▸ EXERCISE INSTRUCTIONS
Restate, word for word, all of the material shown below.

★ ★ ★ ★ ★

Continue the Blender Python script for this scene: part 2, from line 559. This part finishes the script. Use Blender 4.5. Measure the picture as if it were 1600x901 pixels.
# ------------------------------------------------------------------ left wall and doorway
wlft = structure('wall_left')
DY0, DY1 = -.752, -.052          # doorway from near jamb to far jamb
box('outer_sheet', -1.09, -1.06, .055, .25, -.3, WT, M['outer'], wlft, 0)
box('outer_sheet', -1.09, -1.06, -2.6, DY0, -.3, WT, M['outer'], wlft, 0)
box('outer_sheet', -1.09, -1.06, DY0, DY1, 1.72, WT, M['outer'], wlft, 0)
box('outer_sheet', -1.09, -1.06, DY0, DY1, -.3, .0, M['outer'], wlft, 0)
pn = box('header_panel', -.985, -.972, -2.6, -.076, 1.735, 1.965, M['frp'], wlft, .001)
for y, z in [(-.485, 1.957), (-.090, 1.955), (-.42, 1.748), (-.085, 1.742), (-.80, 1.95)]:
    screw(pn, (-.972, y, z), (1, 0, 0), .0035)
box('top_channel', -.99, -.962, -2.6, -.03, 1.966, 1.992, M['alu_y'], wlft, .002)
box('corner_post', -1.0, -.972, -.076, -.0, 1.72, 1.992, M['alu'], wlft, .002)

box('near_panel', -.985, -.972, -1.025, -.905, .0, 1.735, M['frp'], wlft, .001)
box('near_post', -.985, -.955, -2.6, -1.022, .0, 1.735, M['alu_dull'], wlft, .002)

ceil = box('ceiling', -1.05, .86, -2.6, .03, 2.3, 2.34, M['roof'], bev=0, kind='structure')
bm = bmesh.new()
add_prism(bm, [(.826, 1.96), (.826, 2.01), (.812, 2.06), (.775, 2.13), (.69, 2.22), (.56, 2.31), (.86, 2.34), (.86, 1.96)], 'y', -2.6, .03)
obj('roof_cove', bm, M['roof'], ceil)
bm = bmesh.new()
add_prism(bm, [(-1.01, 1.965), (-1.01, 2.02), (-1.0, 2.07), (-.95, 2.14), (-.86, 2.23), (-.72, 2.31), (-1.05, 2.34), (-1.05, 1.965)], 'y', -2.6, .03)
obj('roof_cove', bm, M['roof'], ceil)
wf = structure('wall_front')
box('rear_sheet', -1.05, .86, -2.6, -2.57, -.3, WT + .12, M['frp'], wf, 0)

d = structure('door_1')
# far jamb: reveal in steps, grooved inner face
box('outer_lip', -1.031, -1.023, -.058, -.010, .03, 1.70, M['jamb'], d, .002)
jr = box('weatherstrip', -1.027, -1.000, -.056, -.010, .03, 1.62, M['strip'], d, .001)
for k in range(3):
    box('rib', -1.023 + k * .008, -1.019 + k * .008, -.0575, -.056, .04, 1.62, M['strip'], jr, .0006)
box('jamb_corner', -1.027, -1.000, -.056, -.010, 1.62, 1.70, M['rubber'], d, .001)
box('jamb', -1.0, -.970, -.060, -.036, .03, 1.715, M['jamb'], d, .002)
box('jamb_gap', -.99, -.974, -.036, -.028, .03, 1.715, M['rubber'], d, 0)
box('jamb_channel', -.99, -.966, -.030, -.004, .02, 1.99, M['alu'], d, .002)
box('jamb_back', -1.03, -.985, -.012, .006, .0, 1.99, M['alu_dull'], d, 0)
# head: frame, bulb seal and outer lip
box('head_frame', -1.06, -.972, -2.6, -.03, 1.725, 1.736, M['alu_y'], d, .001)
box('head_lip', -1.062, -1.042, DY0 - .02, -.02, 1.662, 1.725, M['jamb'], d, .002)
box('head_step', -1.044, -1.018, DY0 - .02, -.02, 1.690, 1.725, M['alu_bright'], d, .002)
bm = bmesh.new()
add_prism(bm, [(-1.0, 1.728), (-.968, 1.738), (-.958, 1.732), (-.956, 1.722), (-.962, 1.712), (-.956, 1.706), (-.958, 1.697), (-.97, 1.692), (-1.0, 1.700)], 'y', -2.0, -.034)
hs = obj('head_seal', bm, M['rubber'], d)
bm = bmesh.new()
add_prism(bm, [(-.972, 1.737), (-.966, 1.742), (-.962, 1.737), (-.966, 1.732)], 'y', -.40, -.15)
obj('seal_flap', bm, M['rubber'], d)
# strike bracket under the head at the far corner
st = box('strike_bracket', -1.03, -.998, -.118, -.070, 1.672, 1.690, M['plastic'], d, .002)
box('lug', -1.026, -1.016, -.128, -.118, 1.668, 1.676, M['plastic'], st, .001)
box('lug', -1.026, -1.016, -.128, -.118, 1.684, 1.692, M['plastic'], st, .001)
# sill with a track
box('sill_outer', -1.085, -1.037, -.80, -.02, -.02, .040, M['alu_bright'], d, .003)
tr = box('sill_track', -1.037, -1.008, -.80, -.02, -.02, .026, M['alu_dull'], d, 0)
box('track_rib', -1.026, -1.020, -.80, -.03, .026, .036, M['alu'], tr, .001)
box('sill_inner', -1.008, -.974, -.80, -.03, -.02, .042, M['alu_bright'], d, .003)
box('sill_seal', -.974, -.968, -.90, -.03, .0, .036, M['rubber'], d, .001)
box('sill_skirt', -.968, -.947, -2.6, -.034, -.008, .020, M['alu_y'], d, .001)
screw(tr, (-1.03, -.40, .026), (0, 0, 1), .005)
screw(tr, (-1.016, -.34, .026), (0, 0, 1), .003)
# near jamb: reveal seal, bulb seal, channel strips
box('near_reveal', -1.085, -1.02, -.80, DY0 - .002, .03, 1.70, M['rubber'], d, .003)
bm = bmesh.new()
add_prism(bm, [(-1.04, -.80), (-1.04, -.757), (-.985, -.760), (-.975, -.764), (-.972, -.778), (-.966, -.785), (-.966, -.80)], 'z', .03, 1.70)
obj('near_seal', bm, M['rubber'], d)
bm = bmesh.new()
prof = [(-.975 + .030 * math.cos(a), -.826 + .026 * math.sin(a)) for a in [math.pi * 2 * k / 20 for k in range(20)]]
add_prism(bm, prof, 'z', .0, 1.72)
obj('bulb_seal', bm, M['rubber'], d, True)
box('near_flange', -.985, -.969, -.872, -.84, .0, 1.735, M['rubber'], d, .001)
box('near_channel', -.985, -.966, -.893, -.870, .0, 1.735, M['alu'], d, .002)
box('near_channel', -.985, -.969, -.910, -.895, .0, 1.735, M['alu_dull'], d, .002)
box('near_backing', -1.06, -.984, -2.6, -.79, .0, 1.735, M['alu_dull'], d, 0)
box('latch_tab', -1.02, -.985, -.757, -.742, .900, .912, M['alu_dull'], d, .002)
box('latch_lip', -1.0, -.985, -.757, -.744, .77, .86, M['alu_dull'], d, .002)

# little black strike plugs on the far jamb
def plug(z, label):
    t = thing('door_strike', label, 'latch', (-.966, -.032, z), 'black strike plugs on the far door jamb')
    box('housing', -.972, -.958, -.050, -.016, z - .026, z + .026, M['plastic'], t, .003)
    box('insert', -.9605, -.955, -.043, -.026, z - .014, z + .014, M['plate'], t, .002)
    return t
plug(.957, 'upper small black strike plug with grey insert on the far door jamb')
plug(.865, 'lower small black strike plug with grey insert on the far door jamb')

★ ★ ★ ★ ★

▸ TASK SOLUTION
Continue the Blender Python script for this scene: part 2, from line 559. This part finishes the script. Use Blender 4.5. Measure the picture as if it were 1600x901 pixels.
# ------------------------------------------------------------------ left wall and doorway
wlft = structure('wall_left')
DY0, DY1 = -.752, -.052          # doorway from near jamb to far jamb
box('outer_sheet', -1.09, -1.06, .055, .25, -.3, WT, M['outer'], wlft, 0)
box('outer_sheet', -1.09, -1.06, -2.6, DY0, -.3, WT, M['outer'], wlft, 0)
box('outer_sheet', -1.09, -1.06, DY0, DY1, 1.72, WT, M['outer'], wlft, 0)
box('outer_sheet', -1.09, -1.06, DY0, DY1, -.3, .0, M['outer'], wlft, 0)
pn = box('header_panel', -.985, -.972, -2.6, -.076, 1.735, 1.965, M['frp'], wlft, .001)
for y, z in [(-.485, 1.957), (-.090, 1.955), (-.42, 1.748), (-.085, 1.742), (-.80, 1.95)]:
    screw(pn, (-.972, y, z), (1, 0, 0), .0035)
box('top_channel', -.99, -.962, -2.6, -.03, 1.966, 1.992, M['alu_y'], wlft, .002)
box('corner_post', -1.0, -.972, -.076, -.0, 1.72, 1.992, M['alu'], wlft, .002)

box('near_panel', -.985, -.972, -1.025, -.905, .0, 1.735, M['frp'], wlft, .001)
box('near_post', -.985, -.955, -2.6, -1.022, .0, 1.735, M['alu_dull'], wlft, .002)

ceil = box('ceiling', -1.05, .86, -2.6, .03, 2.3, 2.34, M['roof'], bev=0, kind='structure')
bm = bmesh.new()
add_prism(bm, [(.826, 1.96), (.826, 2.01), (.812, 2.06), (.775, 2.13), (.69, 2.22), (.56, 2.31), (.86, 2.34), (.86, 1.96)], 'y', -2.6, .03)
obj('roof_cove', bm, M['roof'], ceil)
bm = bmesh.new()
add_prism(bm, [(-1.01, 1.965), (-1.01, 2.02), (-1.0, 2.07), (-.95, 2.14), (-.86, 2.23), (-.72, 2.31), (-1.05, 2.34), (-1.05, 1.965)], 'y', -2.6, .03)
obj('roof_cove', bm, M['roof'], ceil)
wf = structure('wall_front')
box('rear_sheet', -1.05, .86, -2.6, -2.57, -.3, WT + .12, M['frp'], wf, 0)

d = structure('door_1')
# far jamb: reveal in steps, grooved inner face
box('outer_lip', -1.031, -1.023, -.058, -.010, .03, 1.70, M['jamb'], d, .002)
jr = box('weatherstrip', -1.027, -1.000, -.056, -.010, .03, 1.62, M['strip'], d, .001)
for k in range(3):
    box('rib', -1.023 + k * .008, -1.019 + k * .008, -.0575, -.056, .04, 1.62, M['strip'], jr, .0006)
box('jamb_corner', -1.027, -1.000, -.056, -.010, 1.62, 1.70, M['rubber'], d, .001)
box('jamb', -1.0, -.970, -.060, -.036, .03, 1.715, M['jamb'], d, .002)
box('jamb_gap', -.99, -.974, -.036, -.028, .03, 1.715, M['rubber'], d, 0)
box('jamb_channel', -.99, -.966, -.030, -.004, .02, 1.99, M['alu'], d, .002)
box('jamb_back', -1.03, -.985, -.012, .006, .0, 1.99, M['alu_dull'], d, 0)
# head: frame, bulb seal and outer lip
box('head_frame', -1.06, -.972, -2.6, -.03, 1.725, 1.736, M['alu_y'], d, .001)
box('head_lip', -1.062, -1.042, DY0 - .02, -.02, 1.662, 1.725, M['jamb'], d, .002)
box('head_step', -1.044, -1.018, DY0 - .02, -.02, 1.690, 1.725, M['alu_bright'], d, .002)
bm = bmesh.new()
add_prism(bm, [(-1.0, 1.728), (-.968, 1.738), (-.958, 1.732), (-.956, 1.722), (-.962, 1.712), (-.956, 1.706), (-.958, 1.697), (-.97, 1.692), (-1.0, 1.700)], 'y', -2.0, -.034)
hs = obj('head_seal', bm, M['rubber'], d)
bm = bmesh.new()
add_prism(bm, [(-.972, 1.737), (-.966, 1.742), (-.962, 1.737), (-.966, 1.732)], 'y', -.40, -.15)
obj('seal_flap', bm, M['rubber'], d)
# strike bracket under the head at the far corner
st = box('strike_bracket', -1.03, -.998, -.118, -.070, 1.672, 1.690, M['plastic'], d, .002)
box('lug', -1.026, -1.016, -.128, -.118, 1.668, 1.676, M['plastic'], st, .001)
box('lug', -1.026, -1.016, -.128, -.118, 1.684, 1.692, M['plastic'], st, .001)
# sill with a track
box('sill_outer', -1.085, -1.037, -.80, -.02, -.02, .040, M['alu_bright'], d, .003)
tr = box('sill_track', -1.037, -1.008, -.80, -.02, -.02, .026, M['alu_dull'], d, 0)
box('track_rib', -1.026, -1.020, -.80, -.03, .026, .036, M['alu'], tr, .001)
box('sill_inner', -1.008, -.974, -.80, -.03, -.02, .042, M['alu_bright'], d, .003)
box('sill_seal', -.974, -.968, -.90, -.03, .0, .036, M['rubber'], d, .001)
box('sill_skirt', -.968, -.947, -2.6, -.034, -.008, .020, M['alu_y'], d, .001)
screw(tr, (-1.03, -.40, .026), (0, 0, 1), .005)
screw(tr, (-1.016, -.34, .026), (0, 0, 1), .003)
# near jamb: reveal seal, bulb seal, channel strips
box('near_reveal', -1.085, -1.02, -.80, DY0 - .002, .03, 1.70, M['rubber'], d, .003)
bm = bmesh.new()
add_prism(bm, [(-1.04, -.80), (-1.04, -.757), (-.985, -.760), (-.975, -.764), (-.972, -.778), (-.966, -.785), (-.966, -.80)], 'z', .03, 1.70)
obj('near_seal', bm, M['rubber'], d)
bm = bmesh.new()
prof = [(-.975 + .030 * math.cos(a), -.826 + .026 * math.sin(a)) for a in [math.pi * 2 * k / 20 for k in range(20)]]
add_prism(bm, prof, 'z', .0, 1.72)
obj('bulb_seal', bm, M['rubber'], d, True)
box('near_flange', -.985, -.969, -.872, -.84, .0, 1.735, M['rubber'], d, .001)
box('near_channel', -.985, -.966, -.893, -.870, .0, 1.735, M['alu'], d, .002)
box('near_channel', -.985, -.969, -.910, -.895, .0, 1.735, M['alu_dull'], d, .002)
box('near_backing', -1.06, -.984, -2.6, -.79, .0, 1.735, M['alu_dull'], d, 0)
box('latch_tab', -1.02, -.985, -.757, -.742, .900, .912, M['alu_dull'], d, .002)
box('latch_lip', -1.0, -.985, -.757, -.744, .77, .86, M['alu_dull'], d, .002)

# little black strike plugs on the far jamb
def plug(z, label):
    t = thing('door_strike', label, 'latch', (-.966, -.032, z), 'black strike plugs on the far door jamb')
    box('housing', -.972, -.958, -.050, -.016, z - .026, z + .026, M['plastic'], t, .003)
    box('insert', -.9605, -.955, -.043, -.026, z - .014, z + .014, M['plate'], t, .002)
    return t
plug(.957, 'upper small black strike plug with grey insert on the far door jamb')
plug(.865, 'lower small black strike plug with grey insert on the far door jamb')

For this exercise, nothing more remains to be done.